Which lines below hold the word "scene"? Copy all of them.

RECORDED INFORMATION:
********************

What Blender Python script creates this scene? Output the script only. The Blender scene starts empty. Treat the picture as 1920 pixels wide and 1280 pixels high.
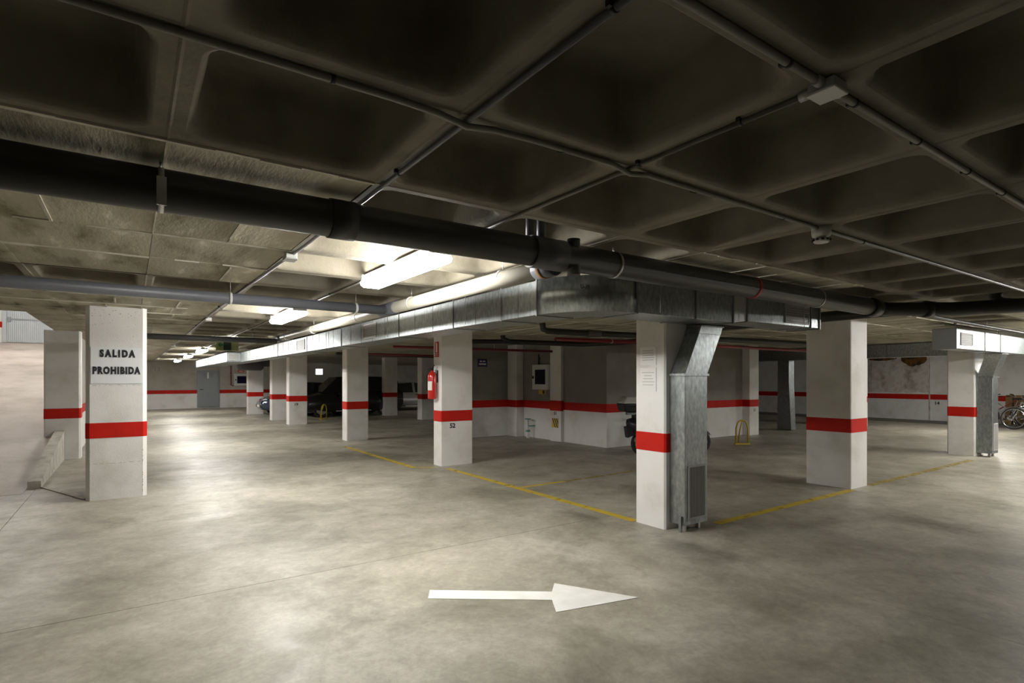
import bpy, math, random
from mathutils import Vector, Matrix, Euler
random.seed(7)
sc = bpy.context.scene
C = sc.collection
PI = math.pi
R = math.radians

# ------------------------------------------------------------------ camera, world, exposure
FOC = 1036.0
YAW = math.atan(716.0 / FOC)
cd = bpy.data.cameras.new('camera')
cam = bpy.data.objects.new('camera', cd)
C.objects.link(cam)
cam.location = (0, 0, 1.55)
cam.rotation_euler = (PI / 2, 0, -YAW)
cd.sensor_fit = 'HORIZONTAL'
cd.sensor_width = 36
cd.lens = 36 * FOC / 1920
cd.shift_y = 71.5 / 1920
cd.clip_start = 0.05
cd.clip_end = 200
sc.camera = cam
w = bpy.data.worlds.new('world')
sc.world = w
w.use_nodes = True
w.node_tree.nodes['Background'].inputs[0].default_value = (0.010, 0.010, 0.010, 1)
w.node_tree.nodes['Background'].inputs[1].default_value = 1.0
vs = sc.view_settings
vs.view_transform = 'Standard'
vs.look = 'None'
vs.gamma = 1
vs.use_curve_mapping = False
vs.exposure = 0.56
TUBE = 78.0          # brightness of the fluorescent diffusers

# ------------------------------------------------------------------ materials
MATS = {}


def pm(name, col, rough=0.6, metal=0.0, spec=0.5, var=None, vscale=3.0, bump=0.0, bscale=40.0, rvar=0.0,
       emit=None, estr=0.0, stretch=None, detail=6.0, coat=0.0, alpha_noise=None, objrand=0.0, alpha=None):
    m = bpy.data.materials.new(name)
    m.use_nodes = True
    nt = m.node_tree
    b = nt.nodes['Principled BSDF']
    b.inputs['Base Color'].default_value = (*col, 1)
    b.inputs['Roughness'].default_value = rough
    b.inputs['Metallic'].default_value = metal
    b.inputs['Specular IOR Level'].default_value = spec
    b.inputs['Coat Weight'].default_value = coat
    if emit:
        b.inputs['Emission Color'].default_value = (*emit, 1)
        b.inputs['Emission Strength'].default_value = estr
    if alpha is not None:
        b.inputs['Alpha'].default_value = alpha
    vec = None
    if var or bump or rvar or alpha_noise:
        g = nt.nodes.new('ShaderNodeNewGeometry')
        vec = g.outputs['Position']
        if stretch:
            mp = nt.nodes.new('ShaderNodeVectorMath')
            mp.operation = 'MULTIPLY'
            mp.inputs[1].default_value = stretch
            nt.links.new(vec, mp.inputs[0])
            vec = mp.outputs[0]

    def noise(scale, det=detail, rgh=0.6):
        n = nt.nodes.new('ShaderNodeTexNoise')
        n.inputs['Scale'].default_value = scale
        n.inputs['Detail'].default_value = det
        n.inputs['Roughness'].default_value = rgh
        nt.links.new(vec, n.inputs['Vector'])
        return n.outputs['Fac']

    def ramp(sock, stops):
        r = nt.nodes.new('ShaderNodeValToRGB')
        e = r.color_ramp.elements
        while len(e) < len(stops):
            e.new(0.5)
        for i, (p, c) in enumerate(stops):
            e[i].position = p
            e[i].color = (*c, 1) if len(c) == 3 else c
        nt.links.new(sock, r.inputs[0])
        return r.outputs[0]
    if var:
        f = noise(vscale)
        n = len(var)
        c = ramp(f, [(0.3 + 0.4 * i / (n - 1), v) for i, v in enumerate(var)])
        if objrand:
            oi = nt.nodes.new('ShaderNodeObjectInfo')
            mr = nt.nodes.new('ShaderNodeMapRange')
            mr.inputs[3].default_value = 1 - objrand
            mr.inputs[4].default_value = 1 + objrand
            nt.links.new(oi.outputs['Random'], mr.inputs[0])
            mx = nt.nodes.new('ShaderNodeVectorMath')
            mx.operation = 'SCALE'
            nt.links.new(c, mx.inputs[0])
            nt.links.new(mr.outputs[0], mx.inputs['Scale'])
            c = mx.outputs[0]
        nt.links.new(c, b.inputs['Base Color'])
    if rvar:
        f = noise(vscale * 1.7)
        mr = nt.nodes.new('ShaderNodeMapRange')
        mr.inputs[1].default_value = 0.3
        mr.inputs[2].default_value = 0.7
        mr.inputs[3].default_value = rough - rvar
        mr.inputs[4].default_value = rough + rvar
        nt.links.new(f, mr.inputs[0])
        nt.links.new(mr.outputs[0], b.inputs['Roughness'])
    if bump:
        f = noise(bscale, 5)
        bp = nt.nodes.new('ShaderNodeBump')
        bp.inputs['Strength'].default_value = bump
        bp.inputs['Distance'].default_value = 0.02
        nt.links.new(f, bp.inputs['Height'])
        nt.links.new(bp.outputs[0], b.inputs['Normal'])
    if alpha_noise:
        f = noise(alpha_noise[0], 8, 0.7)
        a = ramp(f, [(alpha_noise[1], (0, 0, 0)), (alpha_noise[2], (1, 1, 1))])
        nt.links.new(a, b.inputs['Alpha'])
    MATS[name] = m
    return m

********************

OUTPUT BELOW:
What Blender Python script creates this scene? Output the script only. The Blender scene starts empty. Treat the picture as 1920 pixels wide and 1280 pixels high.
sc = bpy.context.scene